Islamophobia di Barat (17)
Pada kesempatan ini, kita akan menelisik tentang pengalaman hidup seorang wanita non-Muslim yang menyamar sebagai seorang Muslim di Inggris dan gelombang Islamophobia di Jerman.
Katie Freeman (42 tahun), seorang warga Inggris dari kota Manchester mengatakan, "Menyamar satu pekan sebagai Muslim di Manchester telah membuka mataku tentang Islamophobia."
Freeman memutuskan bekerjasama dengan Channel 4 Inggris untuk membuat sebuah dokumenter dengan judul "My Week as a Muslim." Ia kemudian berdandan seperti seorang Muslimah dan berkata, "Saya seorang yang fanatik yang menyebabkan saya takut kepada orang-orang Muslim, tetapi terlibat dalam program ini telah mengubah pandangan saya dan membuka mata saya tentang Islamophobia."
Selama dokumenter digarap, Katie Freeman tinggal bersama sebuah keluarga Muslim selama satu pekan dan hal ini membuat pengetahuannya tentang Islam bertambah dan mengubah pandangannya.
Mengenai pengalamannya sebagai seorang Muslim, ia menuturkan, "Suatu hari ketika saya berjalan-jalan dengan memakai jilbab, salah seorang tetangga berteriak, 'Apakah engkau akan meledakkan kami semua?' dan yang lain berkata, 'Di sini bukan tempat orang Muslim.'"
Dalam mengomentari cacian dan makian itu, Freeman mengatakan, "Saya belum pernah menerima cacian sebelum ini dan saya merasa takut dan rapuh. Ini adalah kondisi yang dirasakan oleh warga Muslim setiap harinya."
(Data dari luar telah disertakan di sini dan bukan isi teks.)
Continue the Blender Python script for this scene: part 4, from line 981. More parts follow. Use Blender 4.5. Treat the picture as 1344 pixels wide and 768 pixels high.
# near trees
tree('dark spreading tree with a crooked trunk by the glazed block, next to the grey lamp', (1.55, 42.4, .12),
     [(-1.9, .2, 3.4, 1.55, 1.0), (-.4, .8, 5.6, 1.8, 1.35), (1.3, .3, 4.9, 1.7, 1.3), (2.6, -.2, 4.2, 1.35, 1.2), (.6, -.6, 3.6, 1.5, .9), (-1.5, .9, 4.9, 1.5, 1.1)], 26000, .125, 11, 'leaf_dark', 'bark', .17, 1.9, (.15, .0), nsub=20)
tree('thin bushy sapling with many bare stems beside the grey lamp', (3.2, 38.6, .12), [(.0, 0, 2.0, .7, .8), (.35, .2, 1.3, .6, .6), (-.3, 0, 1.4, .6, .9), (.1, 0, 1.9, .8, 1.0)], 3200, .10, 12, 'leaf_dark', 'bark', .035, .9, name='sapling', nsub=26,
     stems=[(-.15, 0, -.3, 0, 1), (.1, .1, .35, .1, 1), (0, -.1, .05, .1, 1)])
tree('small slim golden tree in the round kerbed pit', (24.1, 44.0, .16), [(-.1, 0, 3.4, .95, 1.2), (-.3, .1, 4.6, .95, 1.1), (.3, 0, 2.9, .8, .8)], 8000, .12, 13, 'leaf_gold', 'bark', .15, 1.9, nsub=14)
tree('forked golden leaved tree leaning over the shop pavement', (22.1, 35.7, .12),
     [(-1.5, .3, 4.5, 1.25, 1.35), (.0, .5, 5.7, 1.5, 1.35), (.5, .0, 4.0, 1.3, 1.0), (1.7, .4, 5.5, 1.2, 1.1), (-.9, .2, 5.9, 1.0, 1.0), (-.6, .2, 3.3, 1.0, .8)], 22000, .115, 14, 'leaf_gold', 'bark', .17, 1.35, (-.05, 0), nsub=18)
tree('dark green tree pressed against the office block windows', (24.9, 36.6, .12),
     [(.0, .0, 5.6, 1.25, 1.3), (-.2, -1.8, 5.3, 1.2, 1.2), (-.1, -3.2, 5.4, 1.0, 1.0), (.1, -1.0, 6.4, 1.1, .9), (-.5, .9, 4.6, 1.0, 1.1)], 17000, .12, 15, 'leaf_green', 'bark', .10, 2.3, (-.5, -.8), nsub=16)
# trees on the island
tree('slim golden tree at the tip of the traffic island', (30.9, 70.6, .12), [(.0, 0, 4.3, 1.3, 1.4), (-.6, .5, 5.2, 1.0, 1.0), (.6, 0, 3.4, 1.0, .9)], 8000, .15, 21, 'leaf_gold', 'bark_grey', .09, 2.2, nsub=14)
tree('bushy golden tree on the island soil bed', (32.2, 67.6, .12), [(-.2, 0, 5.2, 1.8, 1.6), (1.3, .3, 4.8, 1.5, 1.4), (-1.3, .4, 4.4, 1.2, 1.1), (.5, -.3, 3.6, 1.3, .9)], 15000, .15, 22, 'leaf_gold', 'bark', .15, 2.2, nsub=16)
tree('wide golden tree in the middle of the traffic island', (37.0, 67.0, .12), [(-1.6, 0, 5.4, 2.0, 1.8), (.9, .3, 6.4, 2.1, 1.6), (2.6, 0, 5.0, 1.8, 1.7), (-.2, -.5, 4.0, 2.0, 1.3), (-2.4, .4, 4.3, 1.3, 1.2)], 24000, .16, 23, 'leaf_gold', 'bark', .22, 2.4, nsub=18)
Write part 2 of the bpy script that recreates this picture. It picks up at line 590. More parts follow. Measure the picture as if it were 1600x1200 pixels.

Lebih dari tiga juta warga Muslim tinggal di Inggris. Seperti yang dikatakan Nyonya Freeman tentang pengalamannya satu pekan sebagai seorang Muslim, mereka selalu menjadi sasaran tatapan, ujaran, dan perilaku berbau kebencian. Data Kementerian Dalam Negeri Inggris juga membuktikan fakta ini.
Kementerian Dalam Negeri Inggris mengatakan kejahatan rasial naik 29 persen dalam setahun terakhir. Laporan baru ini dikeluarkan bertepatan dengan peringatan National Hate Crime Awareness Week.
Data dari kepolisian di seluruh Inggris dan Wales mencatat hampir 80.400 kejahatan rasial dalam kurun waktu 2016 sampai 2017. Data ini menunjukkan kenaikan yang belum pernah terjadi sebelumnya setelah referendum Brexit dan serangan teror di Inggris.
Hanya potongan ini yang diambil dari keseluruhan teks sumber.